* Stored data *
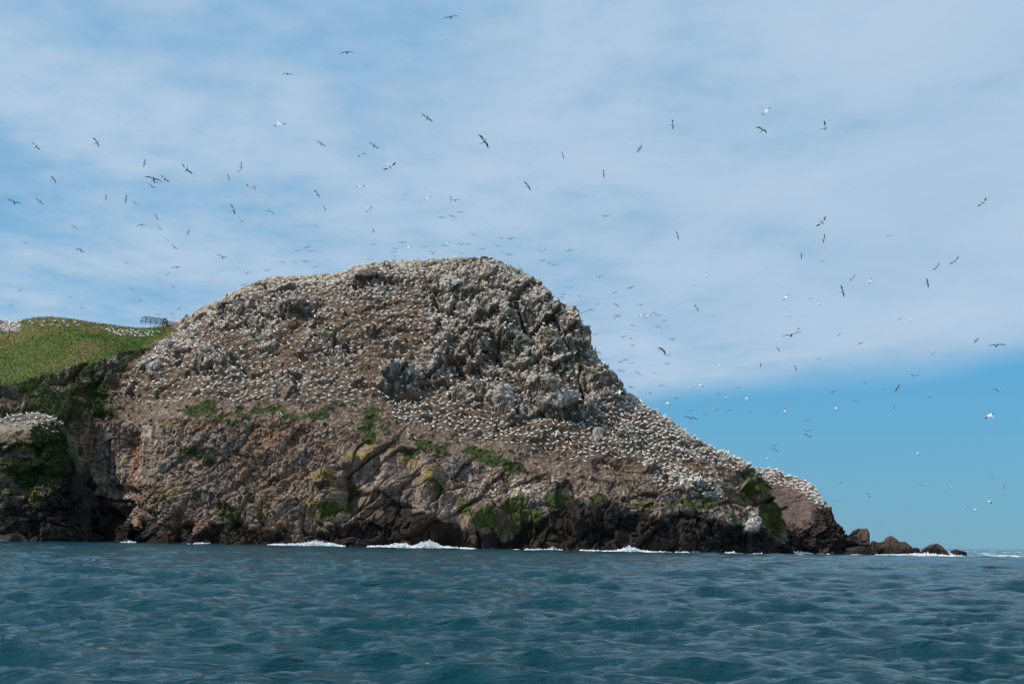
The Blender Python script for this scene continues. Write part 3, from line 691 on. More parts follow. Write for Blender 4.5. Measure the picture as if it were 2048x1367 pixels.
# far promontory at the right end
def prom_rows(u):
    ys = tab([(1470, 276), (1560, 272), (1620, 271), (1690, 273), (1752, 277)], u)
    vv1 = v_of_z0(u, ys)
    vm = tab([(1470, 1065), (1560, 1065), (1600, 1050), (1640, 1038), (1668, 1052), (1690, 1076), (1752, 1100)], u)
    ym = ys + tab([(1470, 4), (1600, 4), (1690, 1.5), (1752, 0.5)], u)
    vt = tab([(1470, 960), (1530, 960), (1560, 978), (1600, 985), (1625, 1000), (1650, 1020), (1664, 1034), (1690, 1075), (1752, 1099)], u)
    yt = ys + tab([(1470, 9), (1600, 8), (1660, 4), (1690, 2), (1752, 0.8)], u)
    vr = tab([(1470, 936), (1530, 938), (1558, 941), (1566, 951), (1590, 954), (1598, 960), (1612, 963), (1622, 970), (1634, 981), (1641, 994), (1650, 1004), (1661, 1011), (1663, 1020), (1667, 1032), (1671, 1048), (1680, 1060), (1694, 1074), (1716, 1093), (1752, 1098)], u)
    yr = ys + tab([(1470, 18), (1600, 16), (1660, 7), (1690, 3.5), (1752, 1.5)], u)
    vm = np.minimum(vm, vv1 - 2); vt = np.minimum(vt, vm - 1.5); vr = np.minimum(vr, vt - 1)
    a = P(u, vv1, ys); r = P(u, vr, yr)
    return [a + np.array((0, -1.5, -3.5)), a, P(u, vm, ym), P(u, vt, yt), r] + back_rows(r, 24)
def prom_col(u, v, q, n, e1, e2, f2, e3):
    g = fbm(q * 0.9, 4, 401); st = fbm(q * np.array((1.7, 1.7, 0.2)), 3, 405)
    c = col3(0.115, 0.084, 0.070) + (col3(0.165, 0.118, 0.098) - col3(0.115, 0.084, 0.070)) * (0.4 * e2 + 0.6 * g)[:, None]
    bt = tab([(1470, 968), (1560, 975), (1600, 1000), (1640, 1025), (1670, 1040), (1752, 1040)], u)
    up = 1 - sstep(v + (g - 0.5) * 20, bt - 12, bt + 2)
    c = mixc(c, col3(0.15, 0.085, 0.055), up * 0.8)
    c = mixc(c, col3(0.46, 0.43, 0.38), up * sstep(st + 0.15 * sstep(u, 1600, 1640), 0.48, 0.62) * sstep(bt - v, 8, 26) * 0.9)
    tz_ = q[:, 2] + (fbm(q * 0.3, 3, 418) - 0.5) * 4
    tt = tab([(1470, 4), (1600, 4.5), (1640, 8), (1670, 9), (1752, 6)], u)
    c = mixc(c, col3(0.022, 0.016, 0.014) * (0.7 + 0.8 * g)[:, None], (1 - sstep(tz_, tt - 1, tt + 1)) * 0.9)
    return c * (0.82 + 0.36 * vnoise(q * 2.1, 430))[:, None]
pu = np.arange(1470, 1752.5, 1.5)
prom, PQ, PN, PU, PV = small_land('rocky_promontory', pu, prom_rows, [4, 36, 60, 40, 8, 10, 8],
                                  lambda u, v, q: 0.20 + 0.85 * sstep(v, 1035, 1062) + 0.45 * sstep(u, 1620, 1645), prom_col, 400, 4, 4)
tag(prom, kind='structure')

# dark rocks in the sea beyond the promontory and along the shore: each its own thing
def sea_rock(label, u0, u1, sky, Y, depth, seed, step=1.5, amp=0.55, tint=1.0):
    u = np.arange(u0, u1 + 0.1, step)
    ys = np.full(len(u), float(Y)) + 0.8 * np.sin(np.linspace(0, 3, len(u)) * 2 + seed)
    def rows(u):
        vv = v_of_z0(u, ys)
        vr = np.minimum(tab(sky, u), vv - 1.0)
        hgt = vv - vr
        vm = vv - hgt * 0.55
        a = P(u, vv, ys); r = P(u, vr, ys + np.clip(hgt / 10 * 0.7, 0.3, 3))
        return [a + np.array((0, -1, -3)), a, P(u, vm, ys + np.clip(hgt / 10 * 0.25, 0.1, 1)), r] + back_rows(r, depth)
    def colf(u, v, q, n, e1, e2, f2, e3):
        g = fbm(q * 0.9, 4, seed)
        c = col3(0.060, 0.042, 0.036) + (col3(0.120, 0.082, 0.066) - col3(0.060, 0.042, 0.036)) * (0.5 * e2 + 0.5 * g)[:, None]
        c = mixc(c, col3(0.036, 0.027, 0.023), 1 - sstep(q[:, 2] + (g - 0.5) * 2, 0.8, 2.2))
        return c * tint * 0.78 * (0.8 + 0.4 * vnoise(q * 2.3, seed + 1))[:, None]
    o = small_land('sea_rock', u, rows, [3, 14, 14, 4, 5, 4], amp, colf, seed, 1)[0]
    tag(o, label, 'rock', 'dark rocks standing in the sea')
    return o
sea_rock('tall flat-topped dark rock standing in the sea right beside the promontory', 1690, 1741, [(1690, 1094), (1693, 1075), (1700, 1068), (1708, 1059), (1716, 1056), (1726, 1055.5), (1734, 1056), (1738, 1062), (1739.5, 1080), (1741, 1100)], 280, 6, 501, 1.2)
sea_rock('low brown rock shelf at the foot of the tall flat-topped sea rock', 1690, 1755, [(1690, 1096), (1705, 1092), (1720, 1091), (1740, 1094), (1755, 1104)], 272, 5, 505, 1.5)
sea_rock('wide jagged dark sea rock with a rounded peak, second from the promontory', 1744, 1842, [(1744, 1104), (1746, 1081), (1750, 1080), (1757, 1083), (1766, 1082), (1773, 1078), (1779, 1072), (1786, 1071), (1792, 1076), (1800, 1081), (1812, 1081), (1820, 1090), (1826, 1095), (1838, 1095), (1842, 1104)], 278, 7, 509, 1.3)
sea_rock('pointed brown rock with white surf round it, farther right than the jagged rock', 1842, 1903, [(1842, 1106), (1848, 1098), (1857, 1093), (1865, 1088), (1872, 1085.5), (1880, 1088), (1887, 1094), (1894, 1102), (1903, 1110)], 274, 6, 513, 1.2)
sea_rock('small low rock barely above the waves, rightmost of the sea rocks', 1900, 1934, [(1900, 1103), (1908, 1098.5), (1913, 1097.5), (1920, 1100), (1934, 1104)], 296, 4, 517, 1.2, 0.3)
sea_rock('dark angular boulder at the foot of the shaded gully', 266, 338, [(266, 1079), (280, 1068), (290, 1062), (300, 1050), (306, 1044), (314, 1049), (326, 1057), (338, 1078)], 249, 5, 521, 1.3, 0.5, 0.7)
sea_rock('low dark rock washed by white foam under the middle of the cliff', 592, 632, [(592, 1093), (600, 1085), (608, 1079), (614, 1078), (622, 1084), (632, 1093)], 241, 4, 525, 1.2, 0.3, 0.8)
sea_rock('dark ribbed rock shelf between two patches of surf', 660, 745, [(660, 1090), (675, 1078), (690, 1074), (705, 1072), (725, 1078), (745, 1092)], 243, 5, 529, 1.3, 0.5, 0.7)
sea_rock('small dark rock splashed by a wave at the foot of the promontory', 1580, 1606, [(1580, 1106), (1588, 1098), (1594, 1093), (1600, 1099), (1606, 1108)], 266, 4, 533, 1.1, 0.3, 0.8)
sea_rock('low brown rock at the foot of the near knoll', 0, 56, [(0, 1072), (15, 1067), (30, 1064), (45, 1070), (56, 1082)], 230, 4, 537, 1.3, 0.3, 1.3)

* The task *
Reproduce the whole listing above word for word, but not its pictures.

* Written answer *
The Blender Python script for this scene continues. Write part 3, from line 691 on. More parts follow. Write for Blender 4.5. Measure the picture as if it were 2048x1367 pixels.
# far promontory at the right end
def prom_rows(u):
    ys = tab([(1470, 276), (1560, 272), (1620, 271), (1690, 273), (1752, 277)], u)
    vv1 = v_of_z0(u, ys)
    vm = tab([(1470, 1065), (1560, 1065), (1600, 1050), (1640, 1038), (1668, 1052), (1690, 1076), (1752, 1100)], u)
    ym = ys + tab([(1470, 4), (1600, 4), (1690, 1.5), (1752, 0.5)], u)
    vt = tab([(1470, 960), (1530, 960), (1560, 978), (1600, 985), (1625, 1000), (1650, 1020), (1664, 1034), (1690, 1075), (1752, 1099)], u)
    yt = ys + tab([(1470, 9), (1600, 8), (1660, 4), (1690, 2), (1752, 0.8)], u)
    vr = tab([(1470, 936), (1530, 938), (1558, 941), (1566, 951), (1590, 954), (1598, 960), (1612, 963), (1622, 970), (1634, 981), (1641, 994), (1650, 1004), (1661, 1011), (1663, 1020), (1667, 1032), (1671, 1048), (1680, 1060), (1694, 1074), (1716, 1093), (1752, 1098)], u)
    yr = ys + tab([(1470, 18), (1600, 16), (1660, 7), (1690, 3.5), (1752, 1.5)], u)
    vm = np.minimum(vm, vv1 - 2); vt = np.minimum(vt, vm - 1.5); vr = np.minimum(vr, vt - 1)
    a = P(u, vv1, ys); r = P(u, vr, yr)
    return [a + np.array((0, -1.5, -3.5)), a, P(u, vm, ym), P(u, vt, yt), r] + back_rows(r, 24)
def prom_col(u, v, q, n, e1, e2, f2, e3):
    g = fbm(q * 0.9, 4, 401); st = fbm(q * np.array((1.7, 1.7, 0.2)), 3, 405)
    c = col3(0.115, 0.084, 0.070) + (col3(0.165, 0.118, 0.098) - col3(0.115, 0.084, 0.070)) * (0.4 * e2 + 0.6 * g)[:, None]
    bt = tab([(1470, 968), (1560, 975), (1600, 1000), (1640, 1025), (1670, 1040), (1752, 1040)], u)
    up = 1 - sstep(v + (g - 0.5) * 20, bt - 12, bt + 2)
    c = mixc(c, col3(0.15, 0.085, 0.055), up * 0.8)
    c = mixc(c, col3(0.46, 0.43, 0.38), up * sstep(st + 0.15 * sstep(u, 1600, 1640), 0.48, 0.62) * sstep(bt - v, 8, 26) * 0.9)
    tz_ = q[:, 2] + (fbm(q * 0.3, 3, 418) - 0.5) * 4
    tt = tab([(1470, 4), (1600, 4.5), (1640, 8), (1670, 9), (1752, 6)], u)
    c = mixc(c, col3(0.022, 0.016, 0.014) * (0.7 + 0.8 * g)[:, None], (1 - sstep(tz_, tt - 1, tt + 1)) * 0.9)
    return c * (0.82 + 0.36 * vnoise(q * 2.1, 430))[:, None]
pu = np.arange(1470, 1752.5, 1.5)
prom, PQ, PN, PU, PV = small_land('rocky_promontory', pu, prom_rows, [4, 36, 60, 40, 8, 10, 8],
                                  lambda u, v, q: 0.20 + 0.85 * sstep(v, 1035, 1062) + 0.45 * sstep(u, 1620, 1645), prom_col, 400, 4, 4)
tag(prom, kind='structure')

# dark rocks in the sea beyond the promontory and along the shore: each its own thing
def sea_rock(label, u0, u1, sky, Y, depth, seed, step=1.5, amp=0.55, tint=1.0):
    u = np.arange(u0, u1 + 0.1, step)
    ys = np.full(len(u), float(Y)) + 0.8 * np.sin(np.linspace(0, 3, len(u)) * 2 + seed)
    def rows(u):
        vv = v_of_z0(u, ys)
        vr = np.minimum(tab(sky, u), vv - 1.0)
        hgt = vv - vr
        vm = vv - hgt * 0.55
        a = P(u, vv, ys); r = P(u, vr, ys + np.clip(hgt / 10 * 0.7, 0.3, 3))
        return [a + np.array((0, -1, -3)), a, P(u, vm, ys + np.clip(hgt / 10 * 0.25, 0.1, 1)), r] + back_rows(r, depth)
    def colf(u, v, q, n, e1, e2, f2, e3):
        g = fbm(q * 0.9, 4, seed)
        c = col3(0.060, 0.042, 0.036) + (col3(0.120, 0.082, 0.066) - col3(0.060, 0.042, 0.036)) * (0.5 * e2 + 0.5 * g)[:, None]
        c = mixc(c, col3(0.036, 0.027, 0.023), 1 - sstep(q[:, 2] + (g - 0.5) * 2, 0.8, 2.2))
        return c * tint * 0.78 * (0.8 + 0.4 * vnoise(q * 2.3, seed + 1))[:, None]
    o = small_land('sea_rock', u, rows, [3, 14, 14, 4, 5, 4], amp, colf, seed, 1)[0]
    tag(o, label, 'rock', 'dark rocks standing in the sea')
    return o
sea_rock('tall flat-topped dark rock standing in the sea right beside the promontory', 1690, 1741, [(1690, 1094), (1693, 1075), (1700, 1068), (1708, 1059), (1716, 1056), (1726, 1055.5), (1734, 1056), (1738, 1062), (1739.5, 1080), (1741, 1100)], 280, 6, 501, 1.2)
sea_rock('low brown rock shelf at the foot of the tall flat-topped sea rock', 1690, 1755, [(1690, 1096), (1705, 1092), (1720, 1091), (1740, 1094), (1755, 1104)], 272, 5, 505, 1.5)
sea_rock('wide jagged dark sea rock with a rounded peak, second from the promontory', 1744, 1842, [(1744, 1104), (1746, 1081), (1750, 1080), (1757, 1083), (1766, 1082), (1773, 1078), (1779, 1072), (1786, 1071), (1792, 1076), (1800, 1081), (1812, 1081), (1820, 1090), (1826, 1095), (1838, 1095), (1842, 1104)], 278, 7, 509, 1.3)
sea_rock('pointed brown rock with white surf round it, farther right than the jagged rock', 1842, 1903, [(1842, 1106), (1848, 1098), (1857, 1093), (1865, 1088), (1872, 1085.5), (1880, 1088), (1887, 1094), (1894, 1102), (1903, 1110)], 274, 6, 513, 1.2)
sea_rock('small low rock barely above the waves, rightmost of the sea rocks', 1900, 1934, [(1900, 1103), (1908, 1098.5), (1913, 1097.5), (1920, 1100), (1934, 1104)], 296, 4, 517, 1.2, 0.3)
sea_rock('dark angular boulder at the foot of the shaded gully', 266, 338, [(266, 1079), (280, 1068), (290, 1062), (300, 1050), (306, 1044), (314, 1049), (326, 1057), (338, 1078)], 249, 5, 521, 1.3, 0.5, 0.7)
sea_rock('low dark rock washed by white foam under the middle of the cliff', 592, 632, [(592, 1093), (600, 1085), (608, 1079), (614, 1078), (622, 1084), (632, 1093)], 241, 4, 525, 1.2, 0.3, 0.8)
sea_rock('dark ribbed rock shelf between two patches of surf', 660, 745, [(660, 1090), (675, 1078), (690, 1074), (705, 1072), (725, 1078), (745, 1092)], 243, 5, 529, 1.3, 0.5, 0.7)
sea_rock('small dark rock splashed by a wave at the foot of the promontory', 1580, 1606, [(1580, 1106), (1588, 1098), (1594, 1093), (1600, 1099), (1606, 1108)], 266, 4, 533, 1.1, 0.3, 0.8)
sea_rock('low brown rock at the foot of the near knoll', 0, 56, [(0, 1072), (15, 1067), (30, 1064), (45, 1070), (56, 1082)], 230, 4, 537, 1.3, 0.3, 1.3)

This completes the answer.